Employer Tax Credit Stimulus to Create New jobs and Lower Unemployment – Good Idea or Bad Policy

The Labor Department reported recently that unemployment reached 9.8 percent in September, the highest level since 1983, and that 10% unemployment is likely by early next year. With record unemployment and a need to ensure the economy doesn’t fall back into a recession, the Obama administration is considering the addition of an employer tax credit to encourage companies to hire more people and create new jobs. The NY times reports that a proposed employer credit is gaining support among legislators and government officials grappling with the highest unemployment (and hence unhappy voters) in a generation. Small business, who are the largest employers in the country, are also firmly behind the idea of this kind of credit. But critics argue that this credit will encourage the creation of false “jobs” and in the longer term do more harm than good.
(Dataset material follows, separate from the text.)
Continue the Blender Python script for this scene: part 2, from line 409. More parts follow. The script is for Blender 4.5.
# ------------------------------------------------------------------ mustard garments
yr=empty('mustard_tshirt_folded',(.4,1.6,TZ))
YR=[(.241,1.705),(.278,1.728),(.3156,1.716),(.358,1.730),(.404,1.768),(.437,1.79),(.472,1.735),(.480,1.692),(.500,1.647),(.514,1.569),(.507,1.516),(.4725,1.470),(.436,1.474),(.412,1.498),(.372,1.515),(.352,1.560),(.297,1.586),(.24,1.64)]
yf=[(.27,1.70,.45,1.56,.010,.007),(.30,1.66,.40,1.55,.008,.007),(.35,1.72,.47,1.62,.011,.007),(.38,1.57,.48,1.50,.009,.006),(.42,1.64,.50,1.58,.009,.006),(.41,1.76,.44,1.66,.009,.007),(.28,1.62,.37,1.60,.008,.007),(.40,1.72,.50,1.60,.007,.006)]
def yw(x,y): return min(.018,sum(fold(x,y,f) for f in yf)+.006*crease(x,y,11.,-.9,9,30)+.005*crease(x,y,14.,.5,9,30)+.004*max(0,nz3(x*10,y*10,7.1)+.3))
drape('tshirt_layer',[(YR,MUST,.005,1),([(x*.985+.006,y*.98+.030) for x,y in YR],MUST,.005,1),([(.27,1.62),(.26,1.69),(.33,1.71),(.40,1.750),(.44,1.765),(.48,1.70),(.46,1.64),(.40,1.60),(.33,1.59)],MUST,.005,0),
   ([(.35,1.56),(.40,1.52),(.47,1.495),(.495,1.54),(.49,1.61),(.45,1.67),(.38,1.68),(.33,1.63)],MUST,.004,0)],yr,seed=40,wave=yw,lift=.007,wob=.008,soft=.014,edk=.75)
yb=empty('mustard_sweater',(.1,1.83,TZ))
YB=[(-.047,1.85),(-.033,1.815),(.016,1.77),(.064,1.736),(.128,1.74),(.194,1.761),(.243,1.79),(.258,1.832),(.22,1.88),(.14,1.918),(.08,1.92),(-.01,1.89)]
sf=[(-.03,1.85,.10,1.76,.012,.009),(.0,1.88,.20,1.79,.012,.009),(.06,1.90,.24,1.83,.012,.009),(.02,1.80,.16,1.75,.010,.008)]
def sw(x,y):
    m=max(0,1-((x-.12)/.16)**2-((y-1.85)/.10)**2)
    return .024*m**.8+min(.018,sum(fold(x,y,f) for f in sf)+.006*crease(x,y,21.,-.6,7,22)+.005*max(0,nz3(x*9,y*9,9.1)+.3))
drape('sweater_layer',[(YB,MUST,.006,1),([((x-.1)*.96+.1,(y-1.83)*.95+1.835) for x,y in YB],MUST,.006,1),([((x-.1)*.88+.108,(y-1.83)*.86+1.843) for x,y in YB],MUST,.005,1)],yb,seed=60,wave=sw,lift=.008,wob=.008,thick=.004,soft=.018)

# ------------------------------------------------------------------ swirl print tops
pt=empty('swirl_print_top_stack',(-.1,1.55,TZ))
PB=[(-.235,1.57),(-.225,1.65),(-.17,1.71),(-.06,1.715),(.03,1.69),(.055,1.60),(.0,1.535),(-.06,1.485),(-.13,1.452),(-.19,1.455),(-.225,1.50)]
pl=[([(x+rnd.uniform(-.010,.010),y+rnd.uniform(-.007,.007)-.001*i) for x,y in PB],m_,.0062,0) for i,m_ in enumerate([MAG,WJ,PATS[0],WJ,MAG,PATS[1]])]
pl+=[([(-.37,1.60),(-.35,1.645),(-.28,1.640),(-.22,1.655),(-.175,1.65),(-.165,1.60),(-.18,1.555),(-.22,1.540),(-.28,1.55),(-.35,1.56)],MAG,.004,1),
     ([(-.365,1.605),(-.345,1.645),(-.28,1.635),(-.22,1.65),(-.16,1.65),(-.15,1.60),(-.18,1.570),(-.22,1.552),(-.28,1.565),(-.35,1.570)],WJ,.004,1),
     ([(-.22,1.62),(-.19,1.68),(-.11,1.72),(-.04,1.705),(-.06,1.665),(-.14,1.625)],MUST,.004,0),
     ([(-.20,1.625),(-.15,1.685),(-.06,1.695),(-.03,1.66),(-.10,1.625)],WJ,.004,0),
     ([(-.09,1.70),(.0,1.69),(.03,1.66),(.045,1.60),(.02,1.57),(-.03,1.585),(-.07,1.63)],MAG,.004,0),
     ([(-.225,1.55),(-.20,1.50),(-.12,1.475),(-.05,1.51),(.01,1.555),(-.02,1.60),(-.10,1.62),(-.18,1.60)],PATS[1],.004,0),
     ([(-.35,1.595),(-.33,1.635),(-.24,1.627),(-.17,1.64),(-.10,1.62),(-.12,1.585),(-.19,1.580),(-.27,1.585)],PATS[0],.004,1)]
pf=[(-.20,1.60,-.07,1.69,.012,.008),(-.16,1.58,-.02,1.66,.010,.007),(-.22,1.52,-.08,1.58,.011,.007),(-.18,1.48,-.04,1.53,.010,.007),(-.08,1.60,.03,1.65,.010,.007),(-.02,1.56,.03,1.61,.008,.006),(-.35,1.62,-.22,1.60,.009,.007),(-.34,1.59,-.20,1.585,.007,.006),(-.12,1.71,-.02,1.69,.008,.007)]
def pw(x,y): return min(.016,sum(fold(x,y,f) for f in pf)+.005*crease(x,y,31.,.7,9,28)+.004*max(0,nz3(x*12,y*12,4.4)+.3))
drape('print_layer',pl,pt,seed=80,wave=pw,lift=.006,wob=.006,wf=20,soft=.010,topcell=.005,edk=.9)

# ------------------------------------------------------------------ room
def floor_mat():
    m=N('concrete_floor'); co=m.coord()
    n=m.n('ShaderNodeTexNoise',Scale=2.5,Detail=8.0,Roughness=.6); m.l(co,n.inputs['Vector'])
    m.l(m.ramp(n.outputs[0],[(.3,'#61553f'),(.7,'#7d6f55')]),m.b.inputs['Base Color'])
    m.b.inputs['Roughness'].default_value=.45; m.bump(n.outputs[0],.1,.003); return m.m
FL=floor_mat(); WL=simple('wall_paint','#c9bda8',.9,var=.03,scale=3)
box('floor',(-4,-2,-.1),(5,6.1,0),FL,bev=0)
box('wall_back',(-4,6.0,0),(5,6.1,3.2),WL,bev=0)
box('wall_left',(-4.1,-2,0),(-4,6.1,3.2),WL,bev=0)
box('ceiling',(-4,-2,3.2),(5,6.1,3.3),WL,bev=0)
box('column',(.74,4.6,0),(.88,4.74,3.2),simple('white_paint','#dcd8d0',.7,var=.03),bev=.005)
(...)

One version of the tax credit policy under review is to give employers a two-year tax break if they increased the size of their work force (i.e. added jobs) or added significant hours of work (for example, making a part-time worker full time). Employers would receive a credit worth twice the first-year payroll tax for each new hire, amounting to several thousand dollars, depending on the new worker’s salary. The credit in the first year would equal 15.3 percent of the cost of adding an employee. In the second year, it would fall to about 10.2 percent. The policy is intended to encourage companies to start hiring again by making it cheaper to add new workers. Timothy J. Bartik, a senior economist at the Upjohn Institute for Employment Research who is working on the draft with John H. Bishop of Cornell, estimates that it would cost about $20,000 for each job created.

For example, hiring a worker might cost a small business $50,000 annually. But with the tax credit, the cost would fall to $42,350 in the first year, and then be $44,900 the next year. After that, the cost would return to $50,000. The credit would apply only to the portion of an employee’s salary under $106,800. Lowering the cap further, however, could provide an even greater benefit to low-wage, unskilled workers. It is estimated that the credit could encourage the creation of more than two million jobs in the first year.

States have dabbled with similar tax credits in recent years, with mixed results. The federal government last tried this measure in 1977-78. During that period, employment – which had been soft from the 1973-75 recession – climbed at a record pace. One out of three jobs created during that period was attributed directly to the employer tax credit policy. But the permanence of those jobs was less clear, and some dispute how many of those positions would have been created eventually anyway. Supporters say that improvements upon the 1970s policy would increase its potency. These include better publicizing the credit; making it available even to concerns that are not making money, in the form of a direct payout to nonprofits and companies in the red; and distributing the credit quarterly so that companies see it sooner.

Critics of an employer tax credit dismiss the idea as corporate welfare and argue that businesses hire based on actual demand for their products, and a minor subsidy for adding an employee will not make up for the collapse in demand across the broader economy. “Why would a business hire a new worker?” Bill Rys, tax counsel to the National Federation of Independent Business, a small-business industry group, said. “They’re hiring because they need to do work. Unless you have work to do, it’s still an expense.

Even advocates acknowledge that, as with any tax incentive, employers and their accountants will take advantage of loopholes. But they argue that with strong rules — possibly by reducing the credit for “new” companies, or by requiring a company’s overall wage bill to rise along with its work force — the proposal could minimize such abuse. Deficit hawks still worry about the cost of the proposal, and whether it would be politically feasible for Congress to phase it out once businesses have grown used to it.

The biggest fear among some, though, is that the proposal might unintentionally reduce job opportunities if it sits in Washington too long without passing. “Particularly for big employers, if they think a job creation tax credit is in the offing, it could certainly be an incentive to delay hiring,” said Lee E. Ohanian, an economics professor at the University of California, Los Angeles. “That means it could have the perverse effect of actually prolonging the recession.